Vancouver-Made Film ‘Meditation Park’ is a Big-Screen Ode to the Resiliency of Chinese Women

Local director Mina Shum weaves a tale of infidelity and immigration in her new film.

The plot for Mina Shum’s new Vancouver-set movie, Meditation Park, hit her “like a lightning bolt.” It was the summer of 2016, and the director was driving to Third Beach with her mother and a car full of kids. “My mom leans across and whispers in Cantonese, ‘The cat has caught a new fish,’ and I was like, ‘Wait. What?’”The gossip was hardly revelatory—a middle-aged relative had taken a new mistress—but there was something about the way her mother phrased it that gave Shum (Double Happiness; Ninth Floor) pause. “In that moment, I realized how much I love the Cantonese language and the resilience of women,” she says when we meet the morning after Meditation Park opened the 2017 Vancouver International Film Festival (the film is set to open in cinemas March 9). “And then I thought, ‘Older woman, thong,’ and I was off.” The impact of infidelity in immigrant families particularly intrigued her as she sat down to work on the script. “There just happened to be a lot of stories in my family at the time. So many women who immigrated before liberation hit Hong Kong remain frozen. It’s the encoding of that generation.”With an impressive cast—Sandra Oh, Don McKellar and Hong Kong superstars Cheng Pei-Pei and Tzi Ma—Meditation Park follows Maria (Cheng) as she navigates first the shock, and then the fury, of her husband’s affair. Her awakening includes stalking him around Chinatown by bicycle (Cheng’s daughter stood in for her pedal-challenged mom) and gradually finding independence from her isolated domesticity through friendship with the ebullient neighbourhood women busy renting their garages out to PNE visitors.“In my upbringing, the mantra is ‘Listen to your father. Listen to your husband. Listen to your sons,’ Shum says. “I think one of the reasons the film is not cynical or bitter is because the women want to serve. They were taught at a very young age that to serve, to be needed, is the most important thing.
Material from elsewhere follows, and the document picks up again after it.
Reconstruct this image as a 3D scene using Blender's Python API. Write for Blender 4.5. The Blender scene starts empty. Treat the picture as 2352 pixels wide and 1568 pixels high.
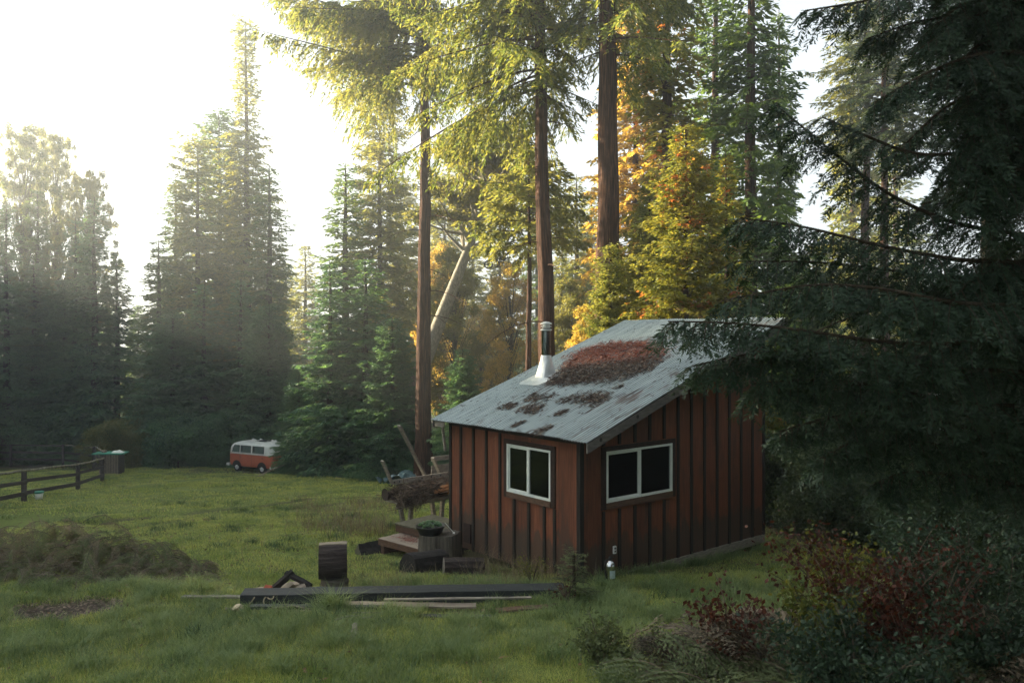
HAZE=.0023; EXPO=2.85; NG=(330000,260000,330000)
import bpy, math, random
import numpy as np
from mathutils import Vector, Matrix
R = math.radians
C = bpy.context.scene.collection
rng = np.random.default_rng(7)
random.seed(7)
CAMZ = 4.44
F = 1837.0
CX, HY = 1176.0, 768.6

# ------------------------------------------------------------------ terrain
def gz0(y):
    y = np.asarray(y, float)
    a = 1.64 - .1137 * np.minimum(y, 60)
    a = a - .05 * np.clip(y - 60, 0, 60) - .10 * np.clip(y - 120, 0, 400)
    return a
def gz(x, y):
    x = np.asarray(x, float); y = np.asarray(y, float)
    b = .05 * np.sin(x * 1.3 + y * .7) * np.sin(y * .9 - x * .4) + .03 * np.sin(x * 3.1 + 1) * np.sin(y * 2.7)
    b = b + .10 * np.sin(x * .31 + 2) * np.sin(y * .27)
    near = np.exp(-(((x - 2) / 6) ** 2 + ((y - 16) / 6) ** 2))      # level round the cabin
    return gz0(y) + b * (1 - .85 * near)
def P(dx, dy, d):                       # picture direction + distance -> point
    return Vector(((dx - CX) / F * d, d, CAMZ - (dy - HY) / F * d))
def X(dx, d): return (dx - CX) / F * d
def on_ground(dx, dy):
    r = (dy - HY) / F
    d = 2.8 / (r - .1137)
    return np.array([X(dx, d), d])

# ------------------------------------------------------------------ tags
def tag(o, label=None, cat=None, group=None, kind=None):
    if label: o['label'] = label
    if cat: o['category'] = cat
    if group: o['group'] = group
    if kind: o['kind'] = kind
    return o
def empty(name, loc, rz=0, label=None, cat=None, group=None):
    o = bpy.data.objects.new(name, None); C.objects.link(o)
    o.location = loc; o.rotation_euler = (0, 0, rz); o.empty_display_size = .2
    return tag(o, label, cat, group)
def copy_tree(o, parent=None):
    c = o.copy(); C.objects.link(c); c.parent = parent
    for ch in list(o.children): copy_tree(ch, c)
    return c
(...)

But they have put in their time and now, if they are alone, they are determined to do exactly what they want.”Shum has lived in Hastings–Sunrise for 23 years, the past 13 in the same house. “I love the world of this movie,” she says. “I made this movie about a block away from my home, so it is my world. I see these women every day. I see what they are doing and how they are dressed, and I’m like, ‘Rock on.’ They give me a lot of courage because they don’t care what people think. They have solidarity among themselves, and they just don’t care.”